** Begin **

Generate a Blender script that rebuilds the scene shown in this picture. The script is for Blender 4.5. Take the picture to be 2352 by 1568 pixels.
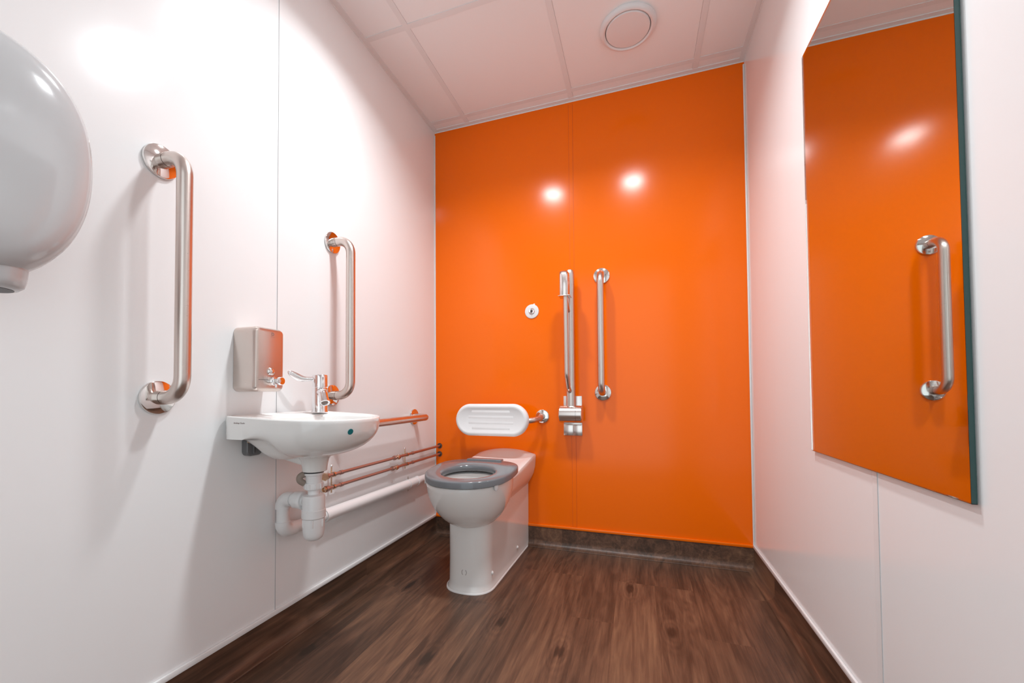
import bpy, bmesh, math, random
from mathutils import Vector, Matrix
PI = math.pi
S = bpy.context.scene
for o in list(bpy.data.objects): bpy.data.objects.remove(o)

# ------------------------------------------------------------ camera
F_PX = 941.86; PITCH = .025; YAW = -.3268; ROLL = -.0066
CAM = Vector((1.133, 0.0, .8158))
cd = bpy.data.cameras.new('camera'); cam = bpy.data.objects.new('camera', cd)
S.collection.objects.link(cam); S.camera = cam
fw = Vector((math.sin(YAW)*math.cos(PITCH), math.cos(YAW)*math.cos(PITCH), math.sin(PITCH)))
rt = Vector((math.cos(YAW), -math.sin(YAW), 0)); up = rt.cross(fw)
rt2 = rt*math.cos(ROLL)+up*math.sin(ROLL); up2 = up*math.cos(ROLL)-rt*math.sin(ROLL)
cam.matrix_world = Matrix((( rt2.x, up2.x, -fw.x, CAM.x), (rt2.y, up2.y, -fw.y, CAM.y), (rt2.z, up2.z, -fw.z, CAM.z), (0, 0, 0, 1)))
cd.sensor_fit = 'HORIZONTAL'; cd.sensor_width = 36; cd.lens = F_PX/2352*36
cd.shift_x = 28.1/2352; cd.shift_y = 94.3/2352; cd.clip_start = .01; cd.clip_end = 50

# ------------------------------------------------------------ world, exposure
w = bpy.data.worlds.new('world'); S.world = w; w.use_nodes = True
w.node_tree.nodes['Background'].inputs[0].default_value = (.88, .965, 1, 1)
w.node_tree.nodes['Background'].inputs[1].default_value = .8  # added soft fill, enters through the opening in the front wall
S.view_settings.view_transform = 'Standard'; S.view_settings.look = 'None'
S.view_settings.gamma = 1; S.view_settings.use_curve_mapping = False
S.view_settings.exposure = .83
LAMP = 5.3; SPREAD = 140           # watts and beam spread of the two downlights
LAMP_COL = (.93, .97, 1.0)

W, D, H, FY = 1.6233, 2.1616, 2.3717, -.42     # room width, back wall, ceiling, front wall

# ------------------------------------------------------------ materials
def mat(name, col, rough=.5, metal=0, coat=0, spec=.5, **kw):
    m = bpy.data.materials.new(name); m.use_nodes = True
    b = m.node_tree.nodes['Principled BSDF']
    b.inputs['Base Color'].default_value = (*col, 1); b.inputs['Roughness'].default_value = rough
    b.inputs['Metallic'].default_value = metal; b.inputs['Coat Weight'].default_value = coat
    b.inputs['Coat Roughness'].default_value = .04
    b.inputs['Specular IOR Level'].default_value = spec
    for k, v in kw.items(): b.inputs[k.replace('_', ' ')].default_value = v
    return m
def nodes(m): return m.node_tree.nodes, m.node_tree.links, m.node_tree.nodes['Principled BSDF']
def add_bump(m, scale, stretch, strength, dist=.001, detail=2):
    N, L, b = nodes(m)
    tc = N.new('ShaderNodeTexCoord'); mp = N.new('ShaderNodeMapping'); mp.inputs['Scale'].default_value = stretch
    nz = N.new('ShaderNodeTexNoise'); nz.inputs['Scale'].default_value = scale; nz.inputs['Detail'].default_value = detail
    bp = N.new('ShaderNodeBump'); bp.inputs['Strength'].default_value = strength; bp.inputs['Distance'].default_value = dist
    L.new(tc.outputs['Object'], mp.inputs[0]); L.new(mp.outputs[0], nz.inputs['Vector'])
    L.new(nz.outputs[0], bp.inputs['Height']); L.new(bp.outputs[0], b.inputs['Normal'])
    return nz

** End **

__REQUIREMENTS__
Pictures stay out. Print the data exactly, from its first line through the line containing "for o in list(bpy.data.objects): bpy.data.objects.remove(o)".

__TASK ANSWER__
Generate a Blender script that rebuilds the scene shown in this picture. The script is for Blender 4.5. Take the picture to be 2352 by 1568 pixels.
import bpy, bmesh, math, random
from mathutils import Vector, Matrix
PI = math.pi
S = bpy.context.scene
for o in list(bpy.data.objects): bpy.data.objects.remove(o)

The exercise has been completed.